Mind the U.N.-A.U. Gap

South African President Jacob Zuma at United Nations Headquarters on Jan. 12. Seth Wenig/Associated PressJacob Zuma of South Africa at United Nations headquarters in New York on Jan. 12.

JOHANNESBURG — President Jacob Zuma of South Africa gave an unusual speech at the U.N. Security Council last week. In a plea for better relations between the United Nations and the African Union, he blamed the West for the weakness of the ties between the two organizations. Citing the intervention in Libya last spring, he accused NATO of running roughshod over the African Union’s preferences for how to prevent and resolve conflicts in Africa.

It was a remarkable address for being clear and largely correct. But it failed to acknowledge the African Union’s and South Africa’s own shortcomings. Zuma’s handling of his country’s foreign policy has also undermined those relations, as well as the African Union’s effectiveness.

Zuma argued last week that NATO forces had “largely abused” Resolution 1973 — the Security Council’s decision last March to sanction a no-fly zone over Libya at the height of Muammar el-Qaddafi’s crackdown — and instead had favored bombing the country. Even when Zuma criticized the African Union for failing, in the first instance, to tackle a geopolitical challenge in its own backyard, he qualified the point by suggesting that the West’s continued “interference in Africa” contributes to “the hesitance of [African] countries to take whatever decisions are needed [for] the A.U. to function.” The implication was that somehow the West is partly to blame for the African Union’s shortcomings.

Zuma’s analysis sweeps under the carpet uncomfortable truths about South Africa’s, and Africa’s, foreign policy weaknesses. For one thing, South Africa voted in favor of Resolution 1973 knowing that the decision allowed NATO to use “all means necessary” to protect Libyan civilians. South Africa’s team at U.N. headquarters in New York made clear to Pretoria that aerial bombings might ensue, but Zuma nonetheless gave the green light.

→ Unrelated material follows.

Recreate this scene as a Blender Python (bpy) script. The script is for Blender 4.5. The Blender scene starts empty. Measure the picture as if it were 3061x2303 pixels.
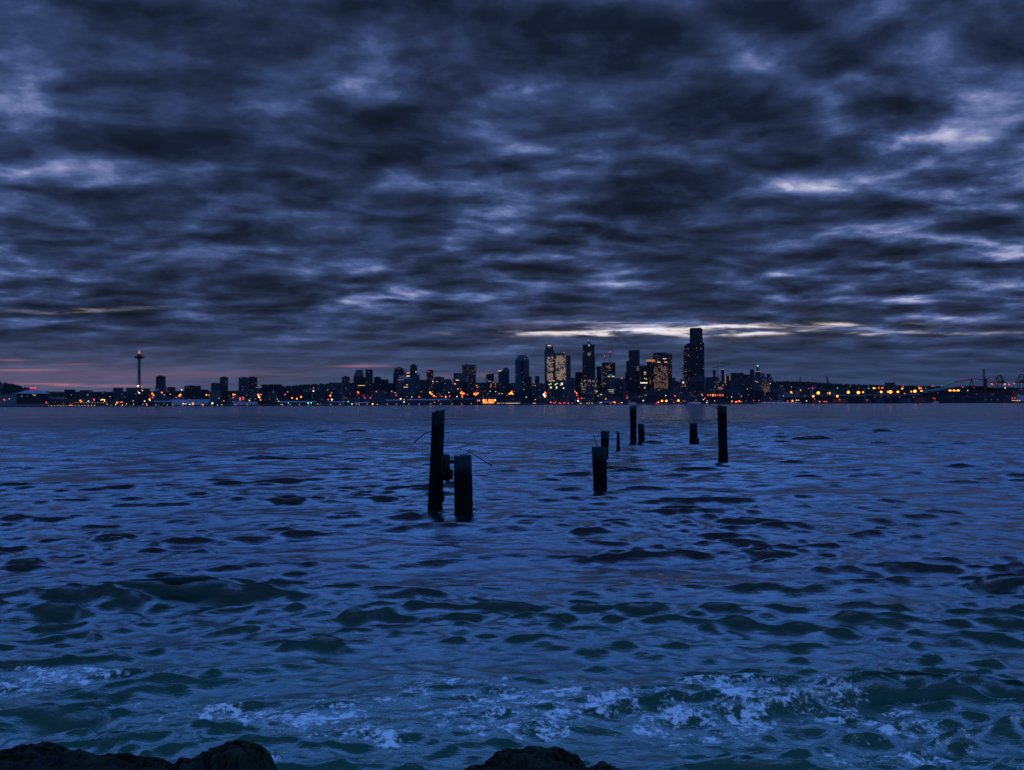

Zuma’s criticism that such interventions by the West undermine the African Union is bizarre. The organization is weak not because the West’s clout undercuts it but because its more powerful members, like Nigeria and South Africa, don’t contribute to it enough. The African Union had no peacekeeping forces on hand to pick up the Libya job from NATO — much less intervene in the first place. A more honest self-assessment by Zuma would have identified how the organization is hamstrung by its own foibles. It might also have conceded that given the African Union’s weaknesses, NATO’s intervention in Libya was necessary.

And a more honest self-assessment of South Africa’s forays into international affairs would have identified its ambiguous performance as a self-professed champion of Africa’s interests. South Africa still punts the narrative of “African solutions to African problems,” a phrase that became popular on the continent after the West failed to stop the genocide in Rwanda in 1994. Pretoria wanted an A.U. plan for Libya not because it is anti-West but because it is for African self-sufficiency. That was a fine objective, only South Africa mangled its execution.

The A.U. plan last spring was to send a delegation to broker a compromise between Qaddafi and his opposition and set up an interim governing structure while a new constitution was negotiated. By May, A.U. diplomats had succeeded in convincing Qaddafi to sit out any new regime in liberated Libya — a fact little known in the West — but they failed to implement the roadmap fully. Their very decent proposal was lost to South Africa’s communication failures and poor public diplomacy.

Zuma never made clear, for example, that he saw no role for Qaddafi in a democratizing Libya, which left some foreign diplomats to assume that he still backed the man. And he never articulated what African solution he proposed for this African problem, creating the impression that South Africa simply was being anti-West or, worse, contrarian or incoherent.

South Africa needs to communicate its foreign policy thinking more effectively. It also needs to stop blaming others for the African Union’s ineptitude. Turning the African Union around is Africa’s problem, not the United Nations’ or the West’s.